Respiro l’aria calda che sale dalle colline circostanti. Per un attimo mi sento un piccolo testimone della storia. Proprio qui, in questo luogo crocevia di secoli e culture, ha trovato la morte - intorno all’80 d.C. per mano del governatore della città a seguito della conversione al cristianesimo della moglie - uno degli apostoli più vicini a Gesù.
L’emozione mi coglie, un brivido mi attraversa.

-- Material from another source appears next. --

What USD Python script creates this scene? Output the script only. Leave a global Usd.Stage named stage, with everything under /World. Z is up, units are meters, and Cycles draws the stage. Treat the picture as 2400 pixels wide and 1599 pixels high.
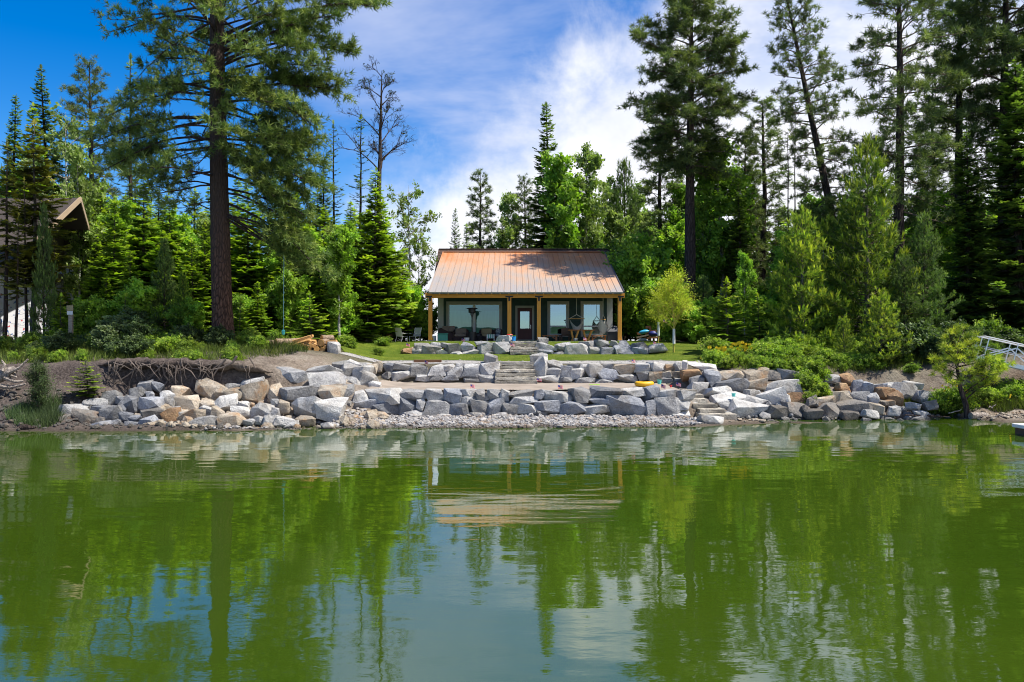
import math, numpy as np, trimesh, usdkit, meshkit
from pxr import Usd, UsdGeom, UsdLux, UsdShade, Sdf, Gf, Vt

# ------------------------------------------------------------------ camera, sky, sun, exposure
stage = Usd.Stage.CreateInMemory()
WORLD = UsdGeom.Xform.Define(stage, '/World'); stage.SetDefaultPrim(WORLD.GetPrim())
H, F = 3.69, 1867.0                       # eye above the water, focal length in photograph pixels
EXPOSURE = 0.95
SUN = np.array([0.47, -0.10, 0.87]); SUN /= np.linalg.norm(SUN)
SUN_INTENSITY, SKY_STRENGTH = 1.15, 0.118
cam = UsdGeom.Camera.Define(stage, '/World/camera')
cam.CreateHorizontalApertureAttr(36.0); cam.CreateVerticalApertureAttr(36.0*682/1024)
cam.CreateFocalLengthAttr(36.0*F/2400); cam.CreateFStopAttr(0.0)
cam.AddTranslateOp().Set((0, 0, H)); cam.AddRotateXOp().Set(90)
cam.CreateExposureAttr(EXPOSURE); cam.CreateClippingRangeAttr((0.1, 5000.0))


class R(str):
    pass


class Graph:
    """Builds a node graph; G.name(...) returns a reference to an output."""
    def __init__(s): s.nodes, s.links = {}, []
    def __call__(s, kind, out, **kw):
        name = f'n{len(s.nodes)}'
        vals = {}
        for k, v in kw.items():
            if isinstance(v, R): s.links.append((str(v), f'{name}.{k}'))
            else: vals[k] = v
        s.nodes[name] = (kind, vals)
        return R(f'{name}.{out}')
    def math(s, t, a, b=0.5, c=0.0, clamp=False):
        return s('math', 'value', math_type=t, value1=a, value2=b, value3=c, use_clamp=clamp)
    def mr(s, v, a, b, c, d, kind='linear'):
        return s('map_range', 'result', range_type=kind, value=v, from_min=a, from_max=b, to_min=c, to_max=d, clamp=True)
    def mix(s, f, a, b): return s('mix_color', 'result', fac=f, a=a, b=b, use_clamp=False)
    def mul(s, a, b, f=1.0): return s('mix_color', 'result', blend_type='multiply', fac=f, a=a, b=b, use_clamp=False)
    def noise(s, vec, scale, detail=3, rough=0.55, dist=0.0): return s('noise_texture', 'fac', vector=vec, scale=scale, detail=detail, roughness=rough, distortion=dist)
    def make(s, name, surface=None, volume=None): return usdkit.material(stage, '/World/Looks/'+name, s.nodes, s.links, surface=surface and str(surface), volume=volume and str(volume))


def sky_material():
    g = Graph()
    d = g('texture_coordinate', 'generated')
    sep = str(g('separate_xyz', 'x', vector=d)).split('.')[0]
    x, y, z = R(sep+'.x'), R(sep+'.y'), R(sep+'.z')
    sky = g('sky_texture', 'color', sky_type='single_scattering', sun_disc=False, sun_elevation=float(np.arcsin(SUN[2])),
            sun_rotation=float(np.arctan2(SUN[0], SUN[1])), altitude=600.0, air_density=1.0, aerosol_density=0.4, ozone_density=2.0)
    sky = g('hsv', 'color', saturation=1.55, value=0.78, hue=0.510, color=sky)
    # cloud planes: direction flattened so that clouds shrink towards the horizon
    zz = g.math('add', g.math('maximum', z, 0.0), 0.22)
    fl = g('combine_xyz', 'vector', x=g.math('divide', x, zz), y=g.math('divide', y, zz), z=0.0)
    n1 = g.noise(fl, 0.95, 8, 0.60, 0.25)
    dn = g.noise(d, 5.5, 7, 0.6, 0.3)
    lin = g.math('add', g.math('multiply', x, 0.70), g.math('multiply', z, -1.0))
    lin = g.math('add', lin, g.math('multiply', g.math('minimum', y, 0.0), 0.32))
    cum = g.math('add', g.math('add', lin, 0.305), g.math('multiply', g.math('subtract', dn, 0.5), 0.36))
    cum = g.math('multiply', g.mr(cum, -0.030, 0.105, 0.0, 0.97, 'smoothstep'), g.mr(g.noise(g('mapping', 'vector', vector=d, scale=(3.0, 3.0, 6.0), location=(4, 2, 9)), 1.0, 6, 0.6, 0.3), 0.34, 0.52, g.mr(z, 0.24, 0.34, 1.0, 0.45), 1.0))
    veil_at = g.mr(g.math('add', g.math('multiply', x, 1.2), g.math('multiply', z, 0.6)), -0.24, 0.10, 0.0, 1.0, 'smoothstep')
    st = g('mapping', 'vector', vector=fl, scale=(0.8, 1.5, 1.0), rotation=(0, 0, 0.5), location=(3.1, 1.7, 0))
    n2 = g.noise(st, 0.9, 8, 0.58, 0.5)
    veil = g.math('multiply', g.mr(n2, 0.40, 0.68, 0.0, 0.78), veil_at)
    lit = g.mr(g.noise(d, 9.0, 5, 0.6), 0.3, 0.7, 0.0, 1.0)
    ccol = g.mix(lit, (4.0, 4.1, 4.5), (5.2, 5.2, 5.3))
    c = g.mix(veil, sky, (3.2, 3.5, 4.5))
    c = g.mix(cum, c, ccol)
    return g.make('sky', g('background_shader', 'background', color=c, strength=SKY_STRENGTH))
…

Riscendo a valle e il percorso guidato, fiancheggiato da alberi e panchine, mi conduce prima al Museo di Hierapolis che custodisce pezzi straordinari, tra cui statue di epoca imperiale (risalenti nello specifico al principato di Adriano) e soprattutto sarcofagi dalla manifattura raffinata. Mentre sfilo accanto a questi reperti di incomparabile bellezza penso che qui in Frigia, così come in altre province orientali, l’impero romano fu altra cosa rispetto all’Occidente. Un coacervo di lingue, usi, costumi. Una sublimazione dello spirito romano che in qualche modo è transitata nel mondo bizantino e da qui fino alle soglie dell’epoca moderna.
Pamukkale in turco evoca un’immagine molto dolce e romantica. Il suo nome infatti significa "castello di cotone". Quello che appare alla mia vista è un’architettura bianca, abbacinante tanto da ferire gli occhi. Il sole rovente amplifica la lucentezza. Sono rapito da questo bagliore, sprazzi di una luce che non esito a definire divina. Un sistema di piscine a terrazze, formatesi nei secoli in seguito alla concrezione del calcare contenuto nell’acqua. Il sito si attraversa interamente a piedi nudi. L’acqua delle piscine è calda, il fondo è coperto da una fanghiglia calda anch’essa molto piacevole. Frotte di turisti si tuffano o scattano foto di gruppo.
"Ancient pools": la scritta troneggia all’ingresso delle piscine di Cleopatra. Qui la natura c’entra molto poco, a differenza di Pamukkale. Un’altra forza, in alcuni casi più trascinante della natura, ha permesso l’esistenza di questo sito. L’amore di Marc’Antonio per la regina d’Egitto Cleopatra. Per amore dell’ultima dei Tolomei, infatti, Antonio dispose la costruzione di queste piscine internamente scavate nella roccia e alimentate dalle stesse sorgenti termali della vicina Pamukkale. Anche qui, infatti, ci si bagna in un’acqua caldissima, con la temperatura che raggiunge i 34 gradi. Lo spazio delle piscine è raccolto ma una volta immersi si viene subito conquistati. Il fondo infatti non è né di sabbia né di ghiaia. Un lungo pavimento fatto di fusti di colonne, architravi e pezzi di marmo. Un vero e proprio tappeto della storia, quello che resta di un’antica struttura a forma circolare, forse un tempio o un balneum personale della regina.
Il sito di Hierapolis si allontana, inghiottito dalle schiene brulle di Frigia.
Ciò che non si affievolisce, però, è l’incontro emozionante avuto con questa città e il suo territorio. Un compendio di tutto ciò che appartiene all’umana bellezza.